Das Landschaftstheater wird durch einen Verein, einer unserer Kunden, betrieben. Aufgrund der 25-jährigen Erfahrung führt der Verein das Theater nur abends durch. Dies wohl aufgrund von Kapazitäten und Auslastung. Weiter müsste tagsüber mit dem Spielplatz des Theaters ein grösserer Teil des Museums für die Tagesgäste gesperrt werden.

Die meisten Besucher kommen wohl nur einmal, weil sie das Museum nach einem Besuch kennen. Wie kommen Sie zu «Wiederholungstätern»?

Dies muss differenziert betrachtet werden, da es sich um verschiedene Interessengruppen handelt.

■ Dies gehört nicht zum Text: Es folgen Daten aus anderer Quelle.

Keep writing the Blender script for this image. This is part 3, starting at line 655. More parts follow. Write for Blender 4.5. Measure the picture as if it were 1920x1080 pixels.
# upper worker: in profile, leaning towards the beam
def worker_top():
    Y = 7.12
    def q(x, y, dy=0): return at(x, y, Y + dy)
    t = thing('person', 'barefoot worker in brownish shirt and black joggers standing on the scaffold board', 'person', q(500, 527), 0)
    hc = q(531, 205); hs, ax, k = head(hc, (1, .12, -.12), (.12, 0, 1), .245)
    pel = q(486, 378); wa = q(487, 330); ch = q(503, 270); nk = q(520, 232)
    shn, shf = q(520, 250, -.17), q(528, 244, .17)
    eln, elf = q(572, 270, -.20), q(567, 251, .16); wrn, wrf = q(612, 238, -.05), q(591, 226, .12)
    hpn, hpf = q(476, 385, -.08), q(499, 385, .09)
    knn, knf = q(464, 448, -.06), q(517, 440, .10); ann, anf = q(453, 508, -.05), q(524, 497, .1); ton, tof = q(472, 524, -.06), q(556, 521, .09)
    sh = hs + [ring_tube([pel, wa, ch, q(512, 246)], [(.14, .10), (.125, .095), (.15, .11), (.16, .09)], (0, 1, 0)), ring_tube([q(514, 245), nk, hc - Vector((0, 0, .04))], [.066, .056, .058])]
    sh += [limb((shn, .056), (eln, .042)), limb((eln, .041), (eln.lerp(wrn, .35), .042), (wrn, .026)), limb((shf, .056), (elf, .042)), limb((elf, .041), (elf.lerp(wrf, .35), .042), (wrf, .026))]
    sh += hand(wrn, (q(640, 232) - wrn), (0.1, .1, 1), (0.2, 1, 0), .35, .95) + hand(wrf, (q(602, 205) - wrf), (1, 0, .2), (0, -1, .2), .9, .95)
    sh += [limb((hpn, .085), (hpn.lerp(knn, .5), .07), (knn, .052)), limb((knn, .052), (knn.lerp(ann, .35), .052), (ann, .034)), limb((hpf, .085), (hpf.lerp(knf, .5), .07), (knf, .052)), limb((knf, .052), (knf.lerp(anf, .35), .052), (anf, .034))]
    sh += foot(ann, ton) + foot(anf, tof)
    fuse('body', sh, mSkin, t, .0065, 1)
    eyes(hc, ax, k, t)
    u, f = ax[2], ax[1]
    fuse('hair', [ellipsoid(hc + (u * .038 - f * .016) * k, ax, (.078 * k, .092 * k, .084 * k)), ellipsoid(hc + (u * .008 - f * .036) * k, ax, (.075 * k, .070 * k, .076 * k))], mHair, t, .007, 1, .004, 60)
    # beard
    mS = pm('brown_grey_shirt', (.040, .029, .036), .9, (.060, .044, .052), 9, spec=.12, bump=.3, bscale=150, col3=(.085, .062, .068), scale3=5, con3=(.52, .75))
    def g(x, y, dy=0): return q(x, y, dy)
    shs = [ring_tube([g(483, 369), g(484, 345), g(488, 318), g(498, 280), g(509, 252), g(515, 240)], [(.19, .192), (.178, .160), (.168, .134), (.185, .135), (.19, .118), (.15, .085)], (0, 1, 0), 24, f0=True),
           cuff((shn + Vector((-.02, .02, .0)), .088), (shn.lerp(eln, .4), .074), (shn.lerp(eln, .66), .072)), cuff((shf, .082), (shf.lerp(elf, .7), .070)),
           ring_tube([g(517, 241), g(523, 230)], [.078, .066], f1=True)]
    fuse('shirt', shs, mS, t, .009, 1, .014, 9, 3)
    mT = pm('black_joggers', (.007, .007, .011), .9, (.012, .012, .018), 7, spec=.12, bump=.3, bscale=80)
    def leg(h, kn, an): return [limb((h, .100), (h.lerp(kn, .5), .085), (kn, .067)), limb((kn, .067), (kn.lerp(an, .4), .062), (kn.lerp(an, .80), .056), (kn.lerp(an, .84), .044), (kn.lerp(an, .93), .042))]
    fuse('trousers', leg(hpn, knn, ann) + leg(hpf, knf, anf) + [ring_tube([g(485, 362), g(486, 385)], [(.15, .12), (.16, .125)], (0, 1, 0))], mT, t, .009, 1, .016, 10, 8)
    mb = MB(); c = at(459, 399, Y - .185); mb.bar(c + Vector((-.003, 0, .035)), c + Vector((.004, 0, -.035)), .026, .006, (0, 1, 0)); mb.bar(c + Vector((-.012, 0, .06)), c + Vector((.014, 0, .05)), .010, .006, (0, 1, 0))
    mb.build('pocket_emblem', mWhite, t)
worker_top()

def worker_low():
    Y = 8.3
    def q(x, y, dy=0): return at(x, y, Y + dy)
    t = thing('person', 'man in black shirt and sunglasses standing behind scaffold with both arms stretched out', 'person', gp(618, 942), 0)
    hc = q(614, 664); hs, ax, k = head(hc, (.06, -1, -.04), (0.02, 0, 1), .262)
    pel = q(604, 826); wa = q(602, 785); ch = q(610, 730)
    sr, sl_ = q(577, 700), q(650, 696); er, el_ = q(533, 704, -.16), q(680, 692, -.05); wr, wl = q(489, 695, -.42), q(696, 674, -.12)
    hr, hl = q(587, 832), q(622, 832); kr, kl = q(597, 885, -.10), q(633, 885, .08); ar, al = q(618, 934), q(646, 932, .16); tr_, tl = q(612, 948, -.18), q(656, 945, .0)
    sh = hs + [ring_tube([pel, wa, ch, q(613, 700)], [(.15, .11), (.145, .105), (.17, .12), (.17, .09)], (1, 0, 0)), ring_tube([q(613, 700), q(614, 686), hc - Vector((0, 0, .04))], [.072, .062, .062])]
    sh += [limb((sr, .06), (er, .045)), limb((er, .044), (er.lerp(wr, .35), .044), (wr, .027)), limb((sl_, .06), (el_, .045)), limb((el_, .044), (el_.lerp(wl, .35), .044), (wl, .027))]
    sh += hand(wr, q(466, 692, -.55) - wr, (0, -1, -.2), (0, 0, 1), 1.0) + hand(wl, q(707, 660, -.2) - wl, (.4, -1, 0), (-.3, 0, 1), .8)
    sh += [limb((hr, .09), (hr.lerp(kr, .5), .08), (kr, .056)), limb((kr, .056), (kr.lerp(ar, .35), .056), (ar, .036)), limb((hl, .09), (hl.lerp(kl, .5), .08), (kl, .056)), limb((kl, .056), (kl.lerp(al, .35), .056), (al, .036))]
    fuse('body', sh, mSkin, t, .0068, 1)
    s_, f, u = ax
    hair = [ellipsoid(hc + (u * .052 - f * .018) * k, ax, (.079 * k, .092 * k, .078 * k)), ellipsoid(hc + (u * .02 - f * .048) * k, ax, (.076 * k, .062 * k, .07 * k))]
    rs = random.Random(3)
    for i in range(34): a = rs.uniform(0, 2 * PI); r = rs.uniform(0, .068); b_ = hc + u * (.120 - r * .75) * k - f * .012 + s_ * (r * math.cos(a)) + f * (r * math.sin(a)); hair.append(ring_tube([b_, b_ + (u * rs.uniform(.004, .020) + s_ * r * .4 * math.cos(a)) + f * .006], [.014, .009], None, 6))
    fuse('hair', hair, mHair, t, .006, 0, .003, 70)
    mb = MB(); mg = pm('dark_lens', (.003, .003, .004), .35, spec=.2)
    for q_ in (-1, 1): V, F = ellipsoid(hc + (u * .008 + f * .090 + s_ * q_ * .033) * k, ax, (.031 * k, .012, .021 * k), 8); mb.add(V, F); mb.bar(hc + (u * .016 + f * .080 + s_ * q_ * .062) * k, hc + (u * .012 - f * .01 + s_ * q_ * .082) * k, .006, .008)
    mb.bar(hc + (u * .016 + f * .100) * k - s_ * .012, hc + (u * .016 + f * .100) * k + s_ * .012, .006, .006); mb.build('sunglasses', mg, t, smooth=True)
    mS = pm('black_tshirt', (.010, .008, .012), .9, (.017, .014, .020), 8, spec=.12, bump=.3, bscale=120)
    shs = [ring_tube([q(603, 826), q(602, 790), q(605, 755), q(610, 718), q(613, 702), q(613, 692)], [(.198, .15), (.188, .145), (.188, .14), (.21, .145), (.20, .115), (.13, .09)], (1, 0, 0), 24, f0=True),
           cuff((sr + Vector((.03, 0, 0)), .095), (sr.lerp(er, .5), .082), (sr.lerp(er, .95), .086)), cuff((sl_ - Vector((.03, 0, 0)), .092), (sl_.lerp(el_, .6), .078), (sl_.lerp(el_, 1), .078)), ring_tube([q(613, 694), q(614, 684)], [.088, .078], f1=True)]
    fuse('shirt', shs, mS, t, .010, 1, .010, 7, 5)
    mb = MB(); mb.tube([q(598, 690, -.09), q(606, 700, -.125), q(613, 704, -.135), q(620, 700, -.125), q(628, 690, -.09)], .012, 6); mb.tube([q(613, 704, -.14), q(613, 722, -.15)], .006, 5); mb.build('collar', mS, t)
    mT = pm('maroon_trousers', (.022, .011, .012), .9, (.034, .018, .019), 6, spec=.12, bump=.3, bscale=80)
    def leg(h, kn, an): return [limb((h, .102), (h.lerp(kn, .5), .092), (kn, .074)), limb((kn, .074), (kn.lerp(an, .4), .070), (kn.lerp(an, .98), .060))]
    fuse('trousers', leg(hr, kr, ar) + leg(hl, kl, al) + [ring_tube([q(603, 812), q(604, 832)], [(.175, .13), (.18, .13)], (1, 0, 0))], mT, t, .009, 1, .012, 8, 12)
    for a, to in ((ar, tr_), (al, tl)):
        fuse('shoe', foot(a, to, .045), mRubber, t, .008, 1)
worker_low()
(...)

Wir haben fünf verschiedene Fördervereine, die über insgesamt rund 10 000 Mitglieder verfügen. Ein Grossteil von ihnen sieht es als Pflicht, regelmässig das Freilichtmuseum Ballenberg zu besuchen. Auch gewisse Fans kommen mit einer gewissen Regelmässigkeit. Wir sind auch eine Partnerschaft mit dem Museumspass der Raiffeisenbank eingegangen, welcher einen Gratis­eintritt ermöglicht und sehr viele Besucher generiert. Andere, die das Museum gut kennen, kommen eher zum Spazieren, weil sie das Gelände toll finden. Ich bin überzeugt, dass man viele Besucher mit guten Themen zu Stammbesuchern machen kann.

Eine grosse Herausforderung sind seit längerer Zeit die Finanzen. Wie wollen Sie diese auf eine gesunde Basis stellen?

80 Prozent unserer Kosten finanzieren wir selbst, durch Eintritte, Spenden und Zahlungen der Fördervereine. Dies bedingt, dass wir betriebswirtschaftlich sorgfältig arbeiten sowie unsere Prozesse und Organisation im Griff haben. Ein Ziel ist sicher auch ein Ausgleichen der vorhandenen Besucherschwankungen. Die verbleibenden 20 Prozent deckt die öffentliche Hand.

Streben Sie an, künftig mehr finanzielle Mittel von der öffentlichen Hand zu erhalten?

Die bestehenden Verträge laufen noch. Danach werden sie neu ausgehandelt, und je nach Auftrag, den das Freilichtmuseum Ballenberg hat, werden wir mehr Geld fordern. Wir sind nicht ganz frei in der Gestaltung und Übernahme von Aufgaben. Die Richtlinien von ICOM, dem Verband der Museen der Schweiz, machen relativ strenge Vorschriften, die längst nicht alles erlauben. Wenn wir nach diesen Richtlinien arbeiten, sind wir auf Gelder der öffentlichen Hand angewiesen. Andere Museen im Kanton Bern erhalten signifikant mehr Geld, was jedoch für uns kein Massstab ist. Wir versuchen vielmehr, mit dem Vorhandenen ein Maximum herauszuholen.